4 years ago

Shannon information storage in noisy phase-modulated fringes and fringe-data compression by phase-shifting algorithms.

Moises Padilla, Manuel Servin

Optical phase-modulated fringe-patterns are usually digitized with XxY pixels and 8 bits/pixel (or higher) gray-levels. The digitized 8 bits/pixel are raw-data bits, not Shannon information bits. Here we show that noisy fringe-patterns store much less Shannon information than the capacity of the digitizing camera. This means that high signal-to-noise ratio (S/N) cameras may waste to noise most bits/pixel. For example one would not use smartphone cameras for high quality phase-metrology, because of their lower (S/N) images.
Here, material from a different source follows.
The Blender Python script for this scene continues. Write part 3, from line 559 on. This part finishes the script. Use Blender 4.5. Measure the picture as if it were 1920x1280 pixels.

However smartphones digitize high-resolution (12 megapixel) images, and as we show here, the information storage of an image depends on its bandwidth and its (S/N). The standard formalism for measuring information are the Shannon-entropy H, and the Shannon capacity theorem (SCT). According to SCT, low (S/N) images may be compensated with a larger fringe-bandwidth to obtain high-information phase measurements. So broad bandwidth fringes may give high quality phase, in spite of digitizing low (S/N) fringe images. Most real-life images are redundant, they have smooth zones where the pixel-value do not change much, and data compression algorithms are paramount for image transmission/storage. Shannon's capacity theorem is used to gauge competing image compression algorithms. Here we show that phase-modulated phase-shifted fringes are highly correlated, and as a consequence, phase-shifting algorithms (PSAs) may be used as fringe-data compressors. Therefore a PSA may compress a large number of phase-shifted fringes into a single complex-valued image. This is important in spaceborne optical/RADAR phase-telemetry where downlink is severely limited by huge distance and low-power downlink. That is, instead of transmitting M phase-shifted fringes, one only transmit the phase-demodulated signal as compressed sensing data.